De même quand je me trouvais bien des années avant à la frontière de Poi Pet, dans les camps de réfugiés, lors de "Royaume de Siam", et des travées de terre ocre où ça crachait, ça déféquait, mourait.
J'avais le boitier et le braquais sur rien, hésitant, fasciné. Je voyais "l'oeuvre de Dieu" dans la douleur d'enfants dont un grand nombre ne passeraient pas la nuit.
Maintenant je sais : je n'ai jamais su photographier que le beau.
A l'heure prévue, le train de Sila-at s'ébranla. Il quittait Bangkok. A chaque station, quelques voyageurs de plus et, le long des rails, quand le train ralentissait ou s'arrêtait, de jeunes garçons portant des plateaux de poulets rôtis, de fruits et de poissons séchés, montaient et couraient le long des compartiments.
Toutes les dix minutes c'était une nouvelle gare, avec sur la verdure, au loin, les pointes écroulées des temples. Il faisait de plus en plus chaud.
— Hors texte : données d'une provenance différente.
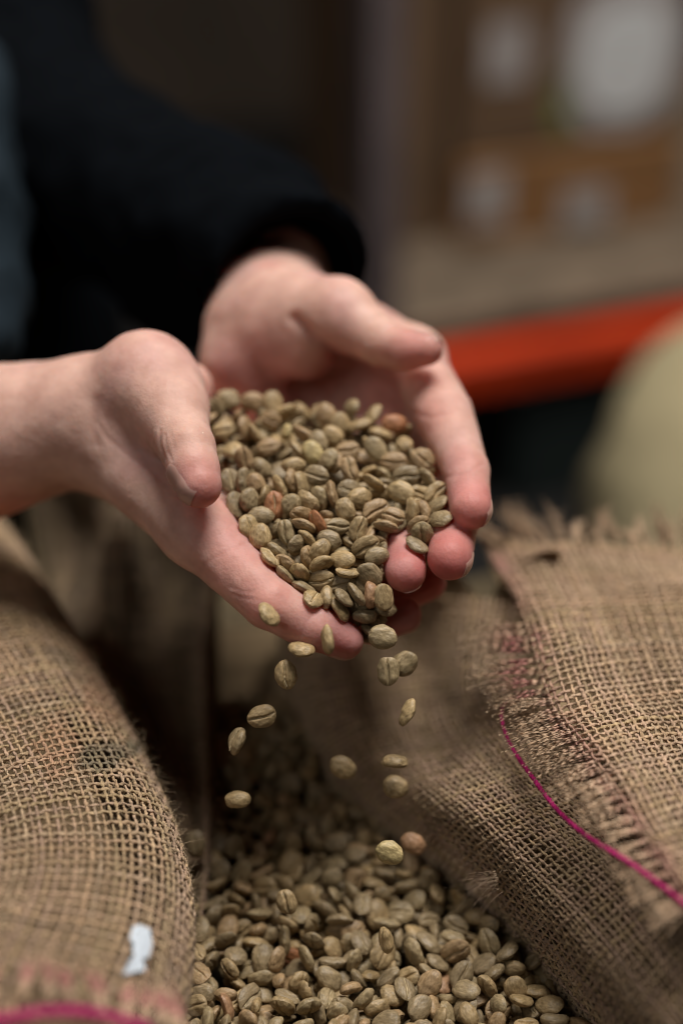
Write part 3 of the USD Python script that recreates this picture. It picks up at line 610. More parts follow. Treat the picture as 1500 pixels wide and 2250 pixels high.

Ombre bleue, lumière blanche et le long des voies, les longues bâtisses devant lesquelles se tenaient des paysans immobiles.
Pourquoi ne me réponds-tu jamais ?
Sous ce manguier de plus de dix mille pages
A te balancer dans cette cage
A voir le monde de si haut
Comme un insecte, mais sur le dos...
Vers onze heures, le paysage s'était mis à changer. Au loin, une rangée de montagnes découpait le ciel. Quelques nuages, toujours la même chaleur, et peu de vent. J'étais assis sur un des marchepieds, seul au-dessus de la rivière que nous longions déjà depuis longtemps et je ne me lassais pas de regarder cette eau, les reflets, les algues. Le train s'était arrêté dans une gare qui portait un nom de bateau et de port. Sur la rive d'une rivière importante dont les eaux étaient plus sombres, jaunes, marron, il y avait en effet un débarcadère. Par un jeu de vannes, l'eau des rizières s'écoulait doucement ; c'était une eau limpide parsemée d'herbiers, comme celle d'un lac où se mélangeait le lent courant des canaux ensemble le long des rails. De temps à autre, dans une barque dont le rebord dépassait à peine de la surface, une femme pêchait, ramenant un filet, le crane protégé du soleil par un chapeau de paille ou de feuille de bananier. Chaque village que nous traversions était encore plus beau, plus doux que le précédent.